Precerpt from My 20th Language: L4 French - Introduction

 



French

Although French was technically the fourth language I began to study (after English, my native tongue, Latin, and Spanish), in some ways it could also be considered my second language or even a shared first language since I was surrounded by French from birth. I was born in New Hampshire some 60+ years ago and grew up in a small village there until I was 14, at which time my parents moved across the Salmon Falls River to a farm in Maine. In the 1940s and 1950s (and even in the 1960s), Maine and New Hampshire were strongholds of French-speaking Americans, not immigrants but families who had been there for generations, often with relatives in Canada (like we Anglophones among them), and an interesting mix of languages developed.

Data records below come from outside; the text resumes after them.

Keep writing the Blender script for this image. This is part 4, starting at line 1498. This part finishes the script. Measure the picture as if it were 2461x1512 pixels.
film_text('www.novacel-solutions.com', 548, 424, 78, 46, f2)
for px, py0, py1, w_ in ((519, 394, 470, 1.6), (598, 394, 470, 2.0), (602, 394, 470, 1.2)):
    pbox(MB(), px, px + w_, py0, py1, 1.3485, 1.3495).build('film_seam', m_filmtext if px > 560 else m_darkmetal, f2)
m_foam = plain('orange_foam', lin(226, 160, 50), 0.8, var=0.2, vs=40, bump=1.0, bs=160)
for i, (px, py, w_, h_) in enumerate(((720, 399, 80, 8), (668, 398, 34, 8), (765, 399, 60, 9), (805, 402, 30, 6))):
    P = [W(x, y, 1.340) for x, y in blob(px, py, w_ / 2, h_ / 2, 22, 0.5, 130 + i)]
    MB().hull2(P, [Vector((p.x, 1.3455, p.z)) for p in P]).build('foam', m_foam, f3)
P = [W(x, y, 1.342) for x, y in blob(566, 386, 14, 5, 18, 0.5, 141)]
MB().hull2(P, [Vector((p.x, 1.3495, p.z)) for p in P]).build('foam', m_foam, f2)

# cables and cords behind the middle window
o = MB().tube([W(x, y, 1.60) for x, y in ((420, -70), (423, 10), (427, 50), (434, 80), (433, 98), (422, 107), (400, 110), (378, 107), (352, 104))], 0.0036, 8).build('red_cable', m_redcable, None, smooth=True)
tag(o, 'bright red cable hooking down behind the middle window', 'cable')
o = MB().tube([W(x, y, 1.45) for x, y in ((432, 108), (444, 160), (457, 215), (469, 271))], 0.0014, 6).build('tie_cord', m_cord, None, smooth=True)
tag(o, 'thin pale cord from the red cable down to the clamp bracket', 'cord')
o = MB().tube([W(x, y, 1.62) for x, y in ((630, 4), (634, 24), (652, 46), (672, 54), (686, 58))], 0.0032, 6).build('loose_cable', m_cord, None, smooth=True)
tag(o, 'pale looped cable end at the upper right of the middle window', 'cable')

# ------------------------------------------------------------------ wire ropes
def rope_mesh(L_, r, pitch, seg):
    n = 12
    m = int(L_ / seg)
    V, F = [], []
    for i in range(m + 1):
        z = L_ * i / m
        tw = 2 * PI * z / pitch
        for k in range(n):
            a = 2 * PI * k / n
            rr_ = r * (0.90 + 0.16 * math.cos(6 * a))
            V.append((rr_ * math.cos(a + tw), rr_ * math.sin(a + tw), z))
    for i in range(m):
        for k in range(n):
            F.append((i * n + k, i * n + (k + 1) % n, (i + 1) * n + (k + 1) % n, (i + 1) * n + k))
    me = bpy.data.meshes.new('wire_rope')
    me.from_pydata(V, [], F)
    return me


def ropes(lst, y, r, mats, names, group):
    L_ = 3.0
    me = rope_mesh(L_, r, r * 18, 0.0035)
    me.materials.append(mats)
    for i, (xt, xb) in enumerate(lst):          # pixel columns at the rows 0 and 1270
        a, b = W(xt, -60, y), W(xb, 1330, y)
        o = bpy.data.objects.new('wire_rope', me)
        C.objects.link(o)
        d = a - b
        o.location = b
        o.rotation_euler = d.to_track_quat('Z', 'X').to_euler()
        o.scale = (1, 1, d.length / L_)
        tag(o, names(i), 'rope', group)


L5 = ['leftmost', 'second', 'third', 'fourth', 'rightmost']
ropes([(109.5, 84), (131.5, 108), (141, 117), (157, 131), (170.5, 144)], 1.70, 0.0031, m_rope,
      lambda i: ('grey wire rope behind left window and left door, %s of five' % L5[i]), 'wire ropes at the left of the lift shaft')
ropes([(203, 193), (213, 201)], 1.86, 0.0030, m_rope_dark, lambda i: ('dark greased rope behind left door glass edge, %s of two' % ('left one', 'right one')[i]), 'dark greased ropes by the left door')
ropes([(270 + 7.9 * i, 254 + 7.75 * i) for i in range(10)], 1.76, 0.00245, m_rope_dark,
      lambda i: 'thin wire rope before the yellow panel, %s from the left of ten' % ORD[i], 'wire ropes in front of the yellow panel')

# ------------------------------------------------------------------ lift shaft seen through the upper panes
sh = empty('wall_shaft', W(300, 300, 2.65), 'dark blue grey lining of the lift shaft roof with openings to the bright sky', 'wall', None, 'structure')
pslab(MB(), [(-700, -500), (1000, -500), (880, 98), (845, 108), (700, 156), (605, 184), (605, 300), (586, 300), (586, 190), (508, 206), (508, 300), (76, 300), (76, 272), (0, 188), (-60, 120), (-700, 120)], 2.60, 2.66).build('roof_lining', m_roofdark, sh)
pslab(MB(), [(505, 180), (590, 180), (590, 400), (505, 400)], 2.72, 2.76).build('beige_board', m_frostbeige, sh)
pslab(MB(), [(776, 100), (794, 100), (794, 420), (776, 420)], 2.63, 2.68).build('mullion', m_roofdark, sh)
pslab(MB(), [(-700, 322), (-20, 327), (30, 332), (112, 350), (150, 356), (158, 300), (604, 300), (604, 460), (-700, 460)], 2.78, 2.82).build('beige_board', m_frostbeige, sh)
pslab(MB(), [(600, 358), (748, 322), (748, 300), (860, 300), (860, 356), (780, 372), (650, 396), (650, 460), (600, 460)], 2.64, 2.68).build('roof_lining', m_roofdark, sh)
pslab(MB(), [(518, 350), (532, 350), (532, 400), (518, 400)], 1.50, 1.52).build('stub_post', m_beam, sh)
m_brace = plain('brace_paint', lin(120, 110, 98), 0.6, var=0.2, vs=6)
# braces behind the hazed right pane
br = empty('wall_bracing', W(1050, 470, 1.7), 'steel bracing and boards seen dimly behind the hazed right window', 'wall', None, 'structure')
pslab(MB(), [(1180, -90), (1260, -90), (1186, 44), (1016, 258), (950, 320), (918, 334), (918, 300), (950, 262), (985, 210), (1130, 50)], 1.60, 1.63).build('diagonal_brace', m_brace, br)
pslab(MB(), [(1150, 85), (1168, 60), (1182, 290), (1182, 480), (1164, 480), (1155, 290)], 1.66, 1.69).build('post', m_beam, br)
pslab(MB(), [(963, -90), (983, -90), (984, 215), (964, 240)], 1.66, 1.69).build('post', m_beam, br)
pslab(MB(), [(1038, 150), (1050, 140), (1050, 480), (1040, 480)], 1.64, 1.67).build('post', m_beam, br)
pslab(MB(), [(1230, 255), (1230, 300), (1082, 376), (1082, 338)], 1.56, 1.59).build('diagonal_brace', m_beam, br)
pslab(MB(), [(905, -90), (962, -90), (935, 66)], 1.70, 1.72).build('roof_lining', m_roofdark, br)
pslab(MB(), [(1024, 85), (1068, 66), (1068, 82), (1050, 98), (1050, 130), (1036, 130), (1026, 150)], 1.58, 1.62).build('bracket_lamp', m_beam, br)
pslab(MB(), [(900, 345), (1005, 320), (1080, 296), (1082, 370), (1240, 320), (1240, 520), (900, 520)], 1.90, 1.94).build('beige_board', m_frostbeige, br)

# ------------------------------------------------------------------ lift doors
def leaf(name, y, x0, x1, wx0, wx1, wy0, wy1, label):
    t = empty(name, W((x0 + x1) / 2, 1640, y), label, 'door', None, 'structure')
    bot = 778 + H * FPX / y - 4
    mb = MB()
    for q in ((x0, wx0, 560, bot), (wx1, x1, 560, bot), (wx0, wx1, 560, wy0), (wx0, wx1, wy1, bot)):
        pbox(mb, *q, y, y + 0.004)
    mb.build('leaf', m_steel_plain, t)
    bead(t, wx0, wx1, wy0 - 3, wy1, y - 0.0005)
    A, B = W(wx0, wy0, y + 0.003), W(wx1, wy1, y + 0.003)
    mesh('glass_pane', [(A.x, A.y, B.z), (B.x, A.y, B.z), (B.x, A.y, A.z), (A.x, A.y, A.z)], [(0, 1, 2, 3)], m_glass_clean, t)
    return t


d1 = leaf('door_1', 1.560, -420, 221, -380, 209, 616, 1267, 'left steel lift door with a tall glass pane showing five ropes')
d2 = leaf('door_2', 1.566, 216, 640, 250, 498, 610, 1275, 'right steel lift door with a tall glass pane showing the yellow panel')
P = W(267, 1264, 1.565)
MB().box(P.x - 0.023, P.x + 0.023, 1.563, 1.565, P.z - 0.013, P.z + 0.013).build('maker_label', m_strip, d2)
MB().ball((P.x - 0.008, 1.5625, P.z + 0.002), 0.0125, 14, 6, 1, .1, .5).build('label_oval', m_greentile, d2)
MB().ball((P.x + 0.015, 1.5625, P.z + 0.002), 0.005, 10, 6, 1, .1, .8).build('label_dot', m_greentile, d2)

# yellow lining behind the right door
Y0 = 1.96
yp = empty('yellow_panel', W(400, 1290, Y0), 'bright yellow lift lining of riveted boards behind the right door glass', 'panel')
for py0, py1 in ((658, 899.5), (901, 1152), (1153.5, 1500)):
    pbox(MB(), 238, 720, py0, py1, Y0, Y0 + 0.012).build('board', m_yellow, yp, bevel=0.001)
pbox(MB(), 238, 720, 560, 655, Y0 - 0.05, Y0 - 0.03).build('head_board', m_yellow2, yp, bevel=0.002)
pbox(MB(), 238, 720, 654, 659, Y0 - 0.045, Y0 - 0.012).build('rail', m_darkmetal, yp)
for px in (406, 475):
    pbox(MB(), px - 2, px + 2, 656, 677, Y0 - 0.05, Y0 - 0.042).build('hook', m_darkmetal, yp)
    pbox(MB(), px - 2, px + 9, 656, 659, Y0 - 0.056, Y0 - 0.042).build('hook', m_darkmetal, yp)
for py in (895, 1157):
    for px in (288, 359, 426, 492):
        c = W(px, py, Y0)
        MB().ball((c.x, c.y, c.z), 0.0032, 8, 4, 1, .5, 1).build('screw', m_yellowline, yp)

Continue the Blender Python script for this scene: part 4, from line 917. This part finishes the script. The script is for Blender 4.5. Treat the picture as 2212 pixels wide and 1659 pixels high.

Growing up in a francophone region in a New Hampshire village and, later, on a Maine farm meant that I always had heard French around me. I did not pay much attention to it, however, my parents usually frequented Anglophone haunts. I decided to take it up in high school, beginning actually only in my sophomore year, but nonetheless achieving near-native level by the time I had reached college classes. That level of proficiency was later confirmed by an ILR score of 4/4 on the Defense Language Proficiency Test—a score that in those days, but not today, required not just bilinguacy but also biculturalism to be awarded. My “home” in Maine/New Hampshire was considered a French milieu, so that gave me the ability to achieve that score, in more ways than just a formality.

What growing up in a francophone region gave me was access to the sound system before any lateralization occurred in my brain (seriously, I am not sure my brain ever lateralized much, which is a distinct advantage in language learning). It also taught me, at least subliminally, that foreign languages are not just for learning, but they are also for use—every day, helpful, and sometimes necessary use. And there was the opportunity to use it in a wide variety of venues: stores, radio broadcasts (TV was just starting out, and we did not have one until I was older), food packaging, newspapers, magazines, socially, and more.

Growing up in a francophone area, where 75% of my classmates spoke French as their first language, meant a very different school program for learning French than high schools elsewhere offered. Indeed, in high school I was in French classes with peers who had been speaking French from birth and who had completed elementary school at Holy Rosary School, a Catholic school conducted in French. (Holy Rosary High School closed when I was in eighth grade, so all those kids who had been schooled in French came to the public high school, which was English-based, and highly enriched our French classes!